* _YOUR TASK_
Only lines with the string "Blender" matter here; gather them from the material below.

** Start MATERIAL SHOWN **

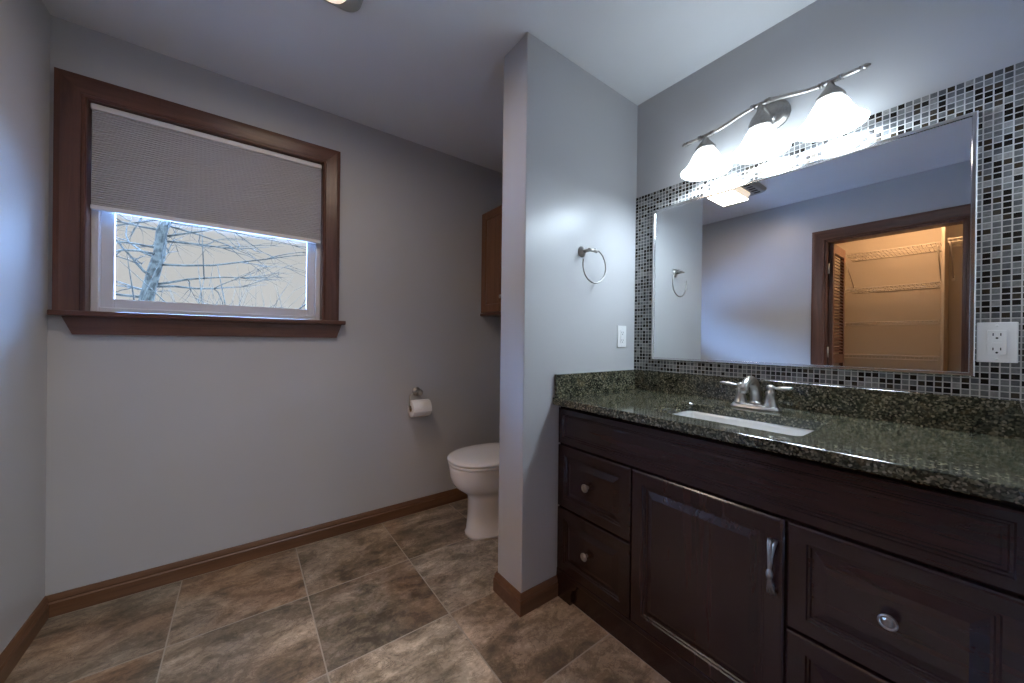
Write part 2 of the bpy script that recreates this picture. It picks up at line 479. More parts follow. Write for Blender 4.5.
# vinyl frame and sash
def rect_frame(m, x0, x1, z0, z1, wd, y0, y1, bev=.003):
    m.box(x0, x0+wd, y0, y1, z0, z1, bev); m.box(x1-wd, x1, y0, y1, z0, z1, bev)
    m.box(x0+wd-.001, x1-wd+.001, y0, y1, z0, z0+wd, bev); m.box(x0+wd-.001, x1-wd+.001, y0, y1, z1-wd, z1, bev)
m = MB(); rect_frame(m, WX0, WX1, 1.246, WZ1, .026, YW+.050, YW+.115)
vf = m.build('vinyl_frame', M['vinyl'], win)
m = MB(); rect_frame(m, WX0+.024, WX1-.024, 1.270, WZ1-.024, .042, YW+.074, YW+.098)
m.build('sash', M['vinyl'], win)
MB().box(WX0+.06, WX1-.06, YW+.082, YW+.086, 1.305, WZ1-.06).build('glass_pane', M['glass'], win)

# ------------------------------------------------------------------ cellular shade
bl = thing('cellular_shade', 'grey pleated cellular shade half drawn over the window', 'window shade', (.55, YW+.03, 1.69))
BX0, BX1 = .1065, .9875
MB().box(BX0, BX1, YW+.012, YW+.046, 2.112, 2.138, .004, 2).build('headrail', M['rail_white'], bl)
m = MB(); PZ0, PZ1, NP = 1.706, 2.112, 42
front = []; 
for i in range(NP*2+1):
    z = PZ1-(PZ1-PZ0)*i/(NP*2); front.append((YW+.019 + (.0055 if i % 2 == 0 else 0), z))
back = [(YW+.048-(y-YW-.019)-.009, z) for y, z in reversed(front)]
m.prism(front+back, 'x', BX0+.003, BX1-.003)
m.build('pleated_fabric', M['shade_fabric'], bl)
MB().box(BX0+.001, BX1-.001, YW+.016, YW+.042, 1.688, 1.707, .003, 2).build('bottom_rail', M['rail_white'], bl)

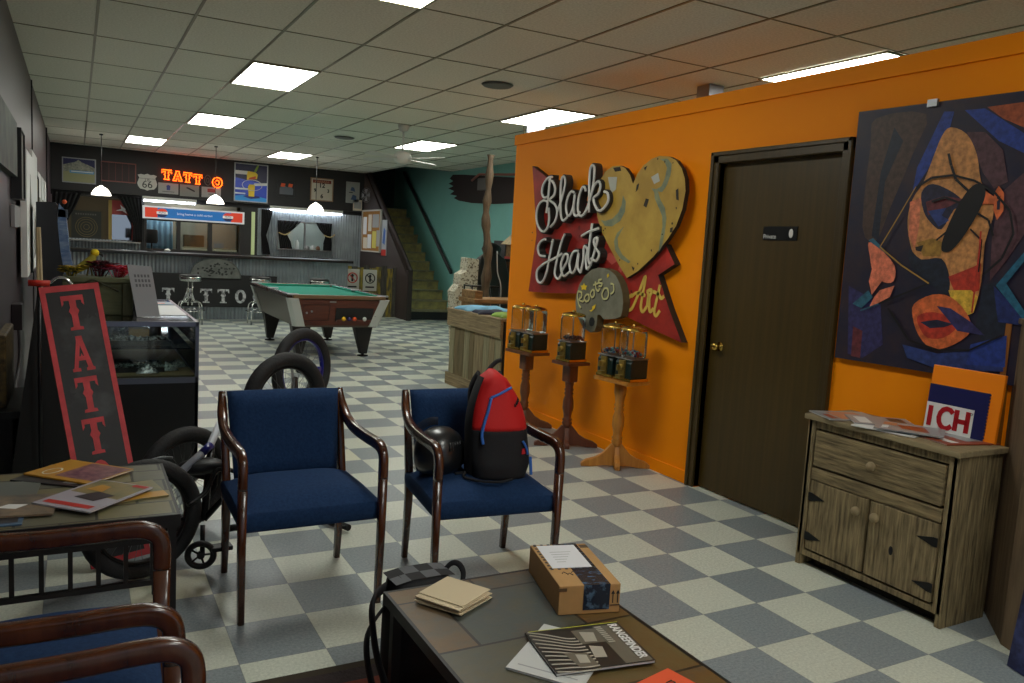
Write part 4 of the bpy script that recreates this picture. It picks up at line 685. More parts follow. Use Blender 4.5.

** End MATERIAL SHOWN **

* _OUTPUT FOR THIS TASK_
Write part 2 of the bpy script that recreates this picture. It picks up at line 479. More parts follow. Write for Blender 4.5.
Write part 4 of the bpy script that recreates this picture. It picks up at line 685. More parts follow. Use Blender 4.5.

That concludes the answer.